Data:

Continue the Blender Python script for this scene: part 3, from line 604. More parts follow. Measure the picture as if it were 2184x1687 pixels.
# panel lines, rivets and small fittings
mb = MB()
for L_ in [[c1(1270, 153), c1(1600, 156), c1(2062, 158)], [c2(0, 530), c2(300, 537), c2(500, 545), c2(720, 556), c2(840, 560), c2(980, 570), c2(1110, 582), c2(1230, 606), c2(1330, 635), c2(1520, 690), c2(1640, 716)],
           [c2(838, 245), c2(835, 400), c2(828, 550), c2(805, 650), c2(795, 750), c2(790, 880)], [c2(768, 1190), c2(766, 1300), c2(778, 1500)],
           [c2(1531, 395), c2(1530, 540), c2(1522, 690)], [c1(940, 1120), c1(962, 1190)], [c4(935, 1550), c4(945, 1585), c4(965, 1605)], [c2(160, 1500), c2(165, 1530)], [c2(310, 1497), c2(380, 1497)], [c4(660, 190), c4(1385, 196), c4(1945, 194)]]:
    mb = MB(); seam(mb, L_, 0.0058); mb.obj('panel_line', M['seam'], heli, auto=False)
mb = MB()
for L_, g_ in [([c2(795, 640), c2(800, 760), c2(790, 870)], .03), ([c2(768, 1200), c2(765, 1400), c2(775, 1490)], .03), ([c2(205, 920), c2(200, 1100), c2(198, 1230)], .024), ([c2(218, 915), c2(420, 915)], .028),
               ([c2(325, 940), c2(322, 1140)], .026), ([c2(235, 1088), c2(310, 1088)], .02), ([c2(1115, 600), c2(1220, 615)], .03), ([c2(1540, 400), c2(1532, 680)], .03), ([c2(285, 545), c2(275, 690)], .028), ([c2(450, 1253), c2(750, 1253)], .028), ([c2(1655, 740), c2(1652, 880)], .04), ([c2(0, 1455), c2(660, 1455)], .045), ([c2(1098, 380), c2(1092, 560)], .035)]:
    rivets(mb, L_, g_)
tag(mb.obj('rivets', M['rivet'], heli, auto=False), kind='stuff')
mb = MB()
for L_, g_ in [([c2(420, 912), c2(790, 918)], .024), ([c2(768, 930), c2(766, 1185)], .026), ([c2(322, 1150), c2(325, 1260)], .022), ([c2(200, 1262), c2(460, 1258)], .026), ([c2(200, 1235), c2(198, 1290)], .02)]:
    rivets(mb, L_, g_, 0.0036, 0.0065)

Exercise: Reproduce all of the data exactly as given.

Task output:
Continue the Blender Python script for this scene: part 3, from line 604. More parts follow. Measure the picture as if it were 2184x1687 pixels.
# panel lines, rivets and small fittings
mb = MB()
for L_ in [[c1(1270, 153), c1(1600, 156), c1(2062, 158)], [c2(0, 530), c2(300, 537), c2(500, 545), c2(720, 556), c2(840, 560), c2(980, 570), c2(1110, 582), c2(1230, 606), c2(1330, 635), c2(1520, 690), c2(1640, 716)],
           [c2(838, 245), c2(835, 400), c2(828, 550), c2(805, 650), c2(795, 750), c2(790, 880)], [c2(768, 1190), c2(766, 1300), c2(778, 1500)],
           [c2(1531, 395), c2(1530, 540), c2(1522, 690)], [c1(940, 1120), c1(962, 1190)], [c4(935, 1550), c4(945, 1585), c4(965, 1605)], [c2(160, 1500), c2(165, 1530)], [c2(310, 1497), c2(380, 1497)], [c4(660, 190), c4(1385, 196), c4(1945, 194)]]:
    mb = MB(); seam(mb, L_, 0.0058); mb.obj('panel_line', M['seam'], heli, auto=False)
mb = MB()
for L_, g_ in [([c2(795, 640), c2(800, 760), c2(790, 870)], .03), ([c2(768, 1200), c2(765, 1400), c2(775, 1490)], .03), ([c2(205, 920), c2(200, 1100), c2(198, 1230)], .024), ([c2(218, 915), c2(420, 915)], .028),
               ([c2(325, 940), c2(322, 1140)], .026), ([c2(235, 1088), c2(310, 1088)], .02), ([c2(1115, 600), c2(1220, 615)], .03), ([c2(1540, 400), c2(1532, 680)], .03), ([c2(285, 545), c2(275, 690)], .028), ([c2(450, 1253), c2(750, 1253)], .028), ([c2(1655, 740), c2(1652, 880)], .04), ([c2(0, 1455), c2(660, 1455)], .045), ([c2(1098, 380), c2(1092, 560)], .035)]:
    rivets(mb, L_, g_)
tag(mb.obj('rivets', M['rivet'], heli, auto=False), kind='stuff')
mb = MB()
for L_, g_ in [([c2(420, 912), c2(790, 918)], .024), ([c2(768, 930), c2(766, 1185)], .026), ([c2(322, 1150), c2(325, 1260)], .022), ([c2(200, 1262), c2(460, 1258)], .026), ([c2(200, 1235), c2(198, 1290)], .02)]:
    rivets(mb, L_, g_, 0.0036, 0.0065)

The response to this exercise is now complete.